HL Deb 07 June 1880 vol 252 cc1320-1

My Lords, I have a Question to ask which has some slight reference to the last. It is with respect to the liability of the Porte to the British Government for the dividends of the Guaranteed Turkish Loan. Your Lordships are well acquainted with the facts of that guarantee. The loan was made in 1855, and in February, 1878 the Turkish Government ceased to pay the dividends upon that loan. The consequence was, the parties who had made the loan claimed the amount of the dividends from the English and French Governments, and, I believe, have received payment from those Governments. I do not know what has occurred since that date, and therefore I must ask my noble Friend to inform me whether, supposing the Turkish Government does not intend to pay the interest upon the loan, the British Government will be entitled to take the amount from the revenues of Cyprus and to pay it over? It would be a very strange thing if, on the one hand, the Cypriote taxpayer is to be taxed for the benefit of the Porte, and, upon the other hand, when payments are required to be made by the Porte, the amount of expenditure should fall upon the British taxpayers. I, therefore, beg to ask, Whether the Porte has repaid to the British Government the amounts owing to the British Government on account of the default of the Porte to pay the dividends due in February, 1878 and 1879, on the Turkish Guaranteed Loan of 1855; if not, what amount is owing at the present time by the Porte on this account; and whether the British Government is entitled to deduct the amount from the surplus revenues of Cyprus to be paid to the Porte under the Anglo-Turkish Convention?


said, that he would ask the noble Earl who had just sat down, whether, if his superior landlord refused to pay him money which he considered that he owed to him, he would be entitled to deduct the amount from his ground rent? A similar case had arisen in the Malay Straits, where the Government of the Straits Settlement had stopped the payment of the rent of Rule Pinang due to the Raja of Keddah; but the Duke of Buckingham, when Secretary of State for the Colonies, disallowed this proceeding. He (Lord Stanley of Aldeley) read the passage of this despatch from the Malay Blue Book of 1874, which stated that this proceeding of the Straits Government had been reluctantly assented to by the Indian Government.
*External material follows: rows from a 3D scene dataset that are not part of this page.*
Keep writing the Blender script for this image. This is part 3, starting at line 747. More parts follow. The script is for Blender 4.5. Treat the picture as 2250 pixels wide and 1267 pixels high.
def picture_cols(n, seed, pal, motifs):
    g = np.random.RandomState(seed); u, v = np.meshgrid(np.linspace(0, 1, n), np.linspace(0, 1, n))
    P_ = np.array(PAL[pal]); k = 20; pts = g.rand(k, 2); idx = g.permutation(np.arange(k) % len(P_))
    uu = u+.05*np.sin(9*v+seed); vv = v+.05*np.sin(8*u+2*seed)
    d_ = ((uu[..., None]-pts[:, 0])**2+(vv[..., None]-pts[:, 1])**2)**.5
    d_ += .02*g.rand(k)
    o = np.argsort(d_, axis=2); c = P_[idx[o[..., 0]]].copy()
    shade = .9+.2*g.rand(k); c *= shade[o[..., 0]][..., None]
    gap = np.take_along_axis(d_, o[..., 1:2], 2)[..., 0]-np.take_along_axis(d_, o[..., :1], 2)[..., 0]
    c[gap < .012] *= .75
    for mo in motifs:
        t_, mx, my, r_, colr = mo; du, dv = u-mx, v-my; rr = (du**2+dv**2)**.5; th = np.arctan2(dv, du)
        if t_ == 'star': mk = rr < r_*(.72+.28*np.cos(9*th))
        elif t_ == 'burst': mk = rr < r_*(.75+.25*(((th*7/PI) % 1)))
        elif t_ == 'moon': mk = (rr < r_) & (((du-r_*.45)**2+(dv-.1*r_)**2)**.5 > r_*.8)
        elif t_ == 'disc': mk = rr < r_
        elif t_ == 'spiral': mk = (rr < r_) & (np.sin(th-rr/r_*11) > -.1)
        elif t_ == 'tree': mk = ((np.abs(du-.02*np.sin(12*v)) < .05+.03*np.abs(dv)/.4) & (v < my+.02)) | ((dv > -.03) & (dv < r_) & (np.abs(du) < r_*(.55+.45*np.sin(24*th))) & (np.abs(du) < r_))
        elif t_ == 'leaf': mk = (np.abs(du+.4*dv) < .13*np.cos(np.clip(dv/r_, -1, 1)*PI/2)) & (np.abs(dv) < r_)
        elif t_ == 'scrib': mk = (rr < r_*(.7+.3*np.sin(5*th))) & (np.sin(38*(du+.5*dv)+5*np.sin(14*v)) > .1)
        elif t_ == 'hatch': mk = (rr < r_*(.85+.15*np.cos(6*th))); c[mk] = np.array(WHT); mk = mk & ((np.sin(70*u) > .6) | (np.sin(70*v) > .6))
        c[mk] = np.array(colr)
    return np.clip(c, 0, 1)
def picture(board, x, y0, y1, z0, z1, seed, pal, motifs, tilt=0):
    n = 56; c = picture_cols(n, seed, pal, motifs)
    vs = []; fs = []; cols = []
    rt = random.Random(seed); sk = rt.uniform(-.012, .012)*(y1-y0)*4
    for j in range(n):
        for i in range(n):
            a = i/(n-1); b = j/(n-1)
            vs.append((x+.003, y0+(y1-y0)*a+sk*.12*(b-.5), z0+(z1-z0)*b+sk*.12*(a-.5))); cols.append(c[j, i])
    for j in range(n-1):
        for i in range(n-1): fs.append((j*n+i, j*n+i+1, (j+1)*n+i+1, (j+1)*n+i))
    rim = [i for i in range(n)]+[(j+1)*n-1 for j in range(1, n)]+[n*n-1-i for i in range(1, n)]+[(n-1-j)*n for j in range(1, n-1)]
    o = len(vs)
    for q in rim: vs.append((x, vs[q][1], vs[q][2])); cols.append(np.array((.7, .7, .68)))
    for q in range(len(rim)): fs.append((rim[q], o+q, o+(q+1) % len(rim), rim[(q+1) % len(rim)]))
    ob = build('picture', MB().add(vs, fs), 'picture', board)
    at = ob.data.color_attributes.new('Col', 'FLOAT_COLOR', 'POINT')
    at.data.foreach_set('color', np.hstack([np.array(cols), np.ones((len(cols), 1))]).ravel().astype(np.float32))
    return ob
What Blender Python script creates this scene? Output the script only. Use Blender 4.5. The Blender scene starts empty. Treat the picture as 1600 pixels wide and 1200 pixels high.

My Lords, the amounts due on account of interest of the Guaranteed Loan of 1855 in 1878 and 1879 have been paid. There is, however, a balance of £61,000 odd still due on account of the dividend paid in February last. Any deficit of the kind is borne in equal shares by the English and French Governments. Her Majesty's Government have been in communication with the Porte on the subject, and they are not in a position to express any opinion at present as to the course which it may be expedient to take to insure the punctual payment by the Porte of the sums due in respect of the loan.